**Dataset records**
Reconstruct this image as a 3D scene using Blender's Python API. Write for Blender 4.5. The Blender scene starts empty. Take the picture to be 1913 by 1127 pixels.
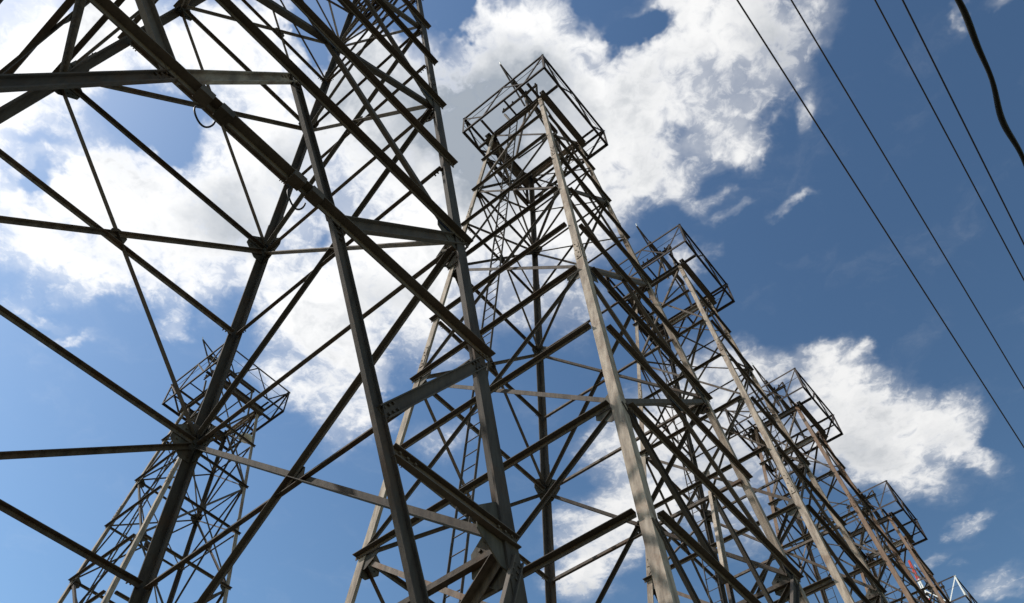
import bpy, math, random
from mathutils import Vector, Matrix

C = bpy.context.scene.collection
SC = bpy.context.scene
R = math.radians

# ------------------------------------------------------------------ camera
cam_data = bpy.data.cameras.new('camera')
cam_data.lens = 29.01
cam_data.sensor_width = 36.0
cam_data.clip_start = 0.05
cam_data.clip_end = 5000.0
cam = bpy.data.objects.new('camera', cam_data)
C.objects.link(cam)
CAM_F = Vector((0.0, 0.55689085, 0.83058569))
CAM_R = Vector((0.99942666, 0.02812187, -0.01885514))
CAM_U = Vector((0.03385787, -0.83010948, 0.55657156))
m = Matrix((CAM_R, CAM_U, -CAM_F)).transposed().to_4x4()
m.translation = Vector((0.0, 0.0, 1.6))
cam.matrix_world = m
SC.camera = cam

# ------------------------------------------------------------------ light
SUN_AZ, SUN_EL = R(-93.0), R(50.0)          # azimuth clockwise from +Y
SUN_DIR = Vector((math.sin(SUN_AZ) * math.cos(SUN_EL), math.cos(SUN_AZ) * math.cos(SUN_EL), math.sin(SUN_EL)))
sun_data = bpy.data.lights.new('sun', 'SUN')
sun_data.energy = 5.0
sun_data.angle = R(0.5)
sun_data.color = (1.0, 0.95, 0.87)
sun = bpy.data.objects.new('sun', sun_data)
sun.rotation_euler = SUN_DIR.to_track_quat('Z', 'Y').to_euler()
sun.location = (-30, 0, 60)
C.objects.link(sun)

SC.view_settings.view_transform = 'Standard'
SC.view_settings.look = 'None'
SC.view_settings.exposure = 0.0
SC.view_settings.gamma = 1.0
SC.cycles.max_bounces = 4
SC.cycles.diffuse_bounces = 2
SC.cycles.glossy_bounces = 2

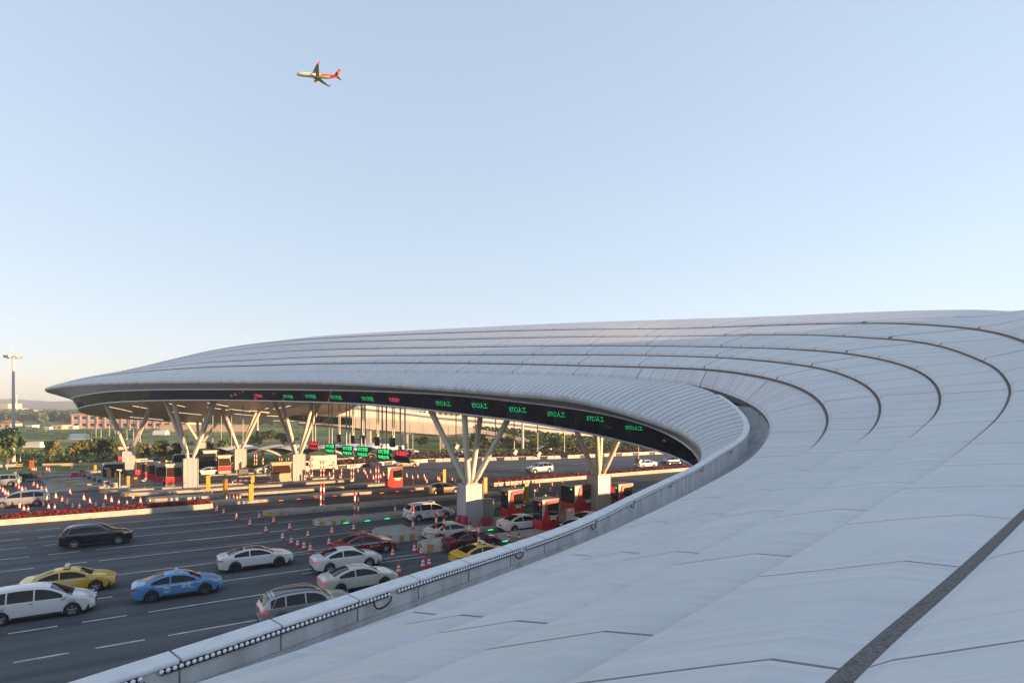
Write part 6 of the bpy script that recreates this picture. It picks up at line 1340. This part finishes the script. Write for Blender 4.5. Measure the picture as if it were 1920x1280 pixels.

**Written problem**
Copy the records above from the first line through the line containing "R = math.radians", both included, and leave out any pictures.

**Answer**
Reconstruct this image as a 3D scene using Blender's Python API. Write for Blender 4.5. The Blender scene starts empty. Take the picture to be 1913 by 1127 pixels.
import bpy, math, random
from mathutils import Vector, Matrix

C = bpy.context.scene.collection
SC = bpy.context.scene
R = math.radians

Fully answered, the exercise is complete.